I haven't felt this down in awhile.  As I write this, I am on the verge of tears, and I can't cry because there are assholes sitting in the lobby waiting to be shown office space.  I had a dream on Friday night that I was at some sort of family gathering, with all my married cousins, and I was in someone's kitchen, and I burst into tears and cried and cried because I am so sad that my life hasn't turned out the way I thought it would and because I am afraid I am disappointing so many different people all the time and I'm so sick of it.  The crying felt really good, calming and cleansing.  I'm afraid that I'm going to have to sit down and have a good cry before the day is over (and hopefully after class so I don't cry all my mascara off).
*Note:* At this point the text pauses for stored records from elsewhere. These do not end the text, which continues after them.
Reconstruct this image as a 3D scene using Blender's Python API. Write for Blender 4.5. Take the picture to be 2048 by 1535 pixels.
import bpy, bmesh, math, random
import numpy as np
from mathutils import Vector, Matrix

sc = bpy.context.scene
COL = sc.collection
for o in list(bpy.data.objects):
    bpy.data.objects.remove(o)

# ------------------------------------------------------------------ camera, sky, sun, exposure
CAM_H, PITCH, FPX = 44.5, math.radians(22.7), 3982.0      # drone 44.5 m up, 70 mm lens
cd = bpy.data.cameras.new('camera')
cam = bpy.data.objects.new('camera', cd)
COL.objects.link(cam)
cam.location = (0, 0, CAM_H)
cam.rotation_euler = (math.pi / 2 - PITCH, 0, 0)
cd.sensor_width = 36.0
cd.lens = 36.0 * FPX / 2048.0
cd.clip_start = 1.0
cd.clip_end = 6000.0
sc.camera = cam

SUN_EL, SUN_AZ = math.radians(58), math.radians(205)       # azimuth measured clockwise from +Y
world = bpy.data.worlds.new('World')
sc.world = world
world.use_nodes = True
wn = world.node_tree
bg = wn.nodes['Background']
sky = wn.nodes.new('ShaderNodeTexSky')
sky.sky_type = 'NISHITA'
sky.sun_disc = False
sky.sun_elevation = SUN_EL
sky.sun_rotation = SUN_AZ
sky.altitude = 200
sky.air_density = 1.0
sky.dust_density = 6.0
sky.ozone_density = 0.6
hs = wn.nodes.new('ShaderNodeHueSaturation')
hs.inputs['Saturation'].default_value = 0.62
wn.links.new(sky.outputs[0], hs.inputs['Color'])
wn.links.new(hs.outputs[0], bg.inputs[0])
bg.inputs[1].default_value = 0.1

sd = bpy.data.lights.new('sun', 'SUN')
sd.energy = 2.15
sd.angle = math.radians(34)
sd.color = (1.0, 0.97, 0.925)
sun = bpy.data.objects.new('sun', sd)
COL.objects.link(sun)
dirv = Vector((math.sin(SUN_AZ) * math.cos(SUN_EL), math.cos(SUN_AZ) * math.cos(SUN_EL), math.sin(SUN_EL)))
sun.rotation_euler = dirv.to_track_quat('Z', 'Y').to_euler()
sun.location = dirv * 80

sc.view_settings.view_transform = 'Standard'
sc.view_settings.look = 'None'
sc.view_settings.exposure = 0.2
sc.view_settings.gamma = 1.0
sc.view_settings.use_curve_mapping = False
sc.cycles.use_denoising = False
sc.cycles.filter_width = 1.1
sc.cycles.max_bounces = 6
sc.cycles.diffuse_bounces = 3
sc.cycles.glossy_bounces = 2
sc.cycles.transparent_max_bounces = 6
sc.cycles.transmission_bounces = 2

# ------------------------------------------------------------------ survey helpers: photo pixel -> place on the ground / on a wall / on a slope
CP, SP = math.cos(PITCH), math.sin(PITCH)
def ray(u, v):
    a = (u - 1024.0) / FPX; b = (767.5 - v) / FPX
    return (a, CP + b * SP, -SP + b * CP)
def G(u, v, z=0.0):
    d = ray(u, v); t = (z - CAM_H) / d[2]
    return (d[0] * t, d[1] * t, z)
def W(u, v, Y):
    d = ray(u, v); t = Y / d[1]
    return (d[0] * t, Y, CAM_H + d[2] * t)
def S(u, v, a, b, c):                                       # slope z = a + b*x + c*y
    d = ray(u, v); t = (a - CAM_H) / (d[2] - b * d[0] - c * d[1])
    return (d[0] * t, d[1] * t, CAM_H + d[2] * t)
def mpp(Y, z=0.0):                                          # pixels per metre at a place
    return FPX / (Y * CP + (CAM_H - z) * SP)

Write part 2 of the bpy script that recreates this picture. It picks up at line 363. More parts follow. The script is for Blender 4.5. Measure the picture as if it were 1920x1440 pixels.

I should wrap up here because I need to get some stuff done before class today, and I have a test in my Criminology class that I can't actually take until after I get home today.  I hate these days.  I hate when I hate life.  I have so many days when my satisfaction level is really high, but when it dips low, it goes really low.  Today is a low, low day, and I don't know how to bring myself out of this funk, aside from just going about life and pretending I'm fine.  What choice do I have?  I can't take a break right now.  I can take one in two weeks, but not right now.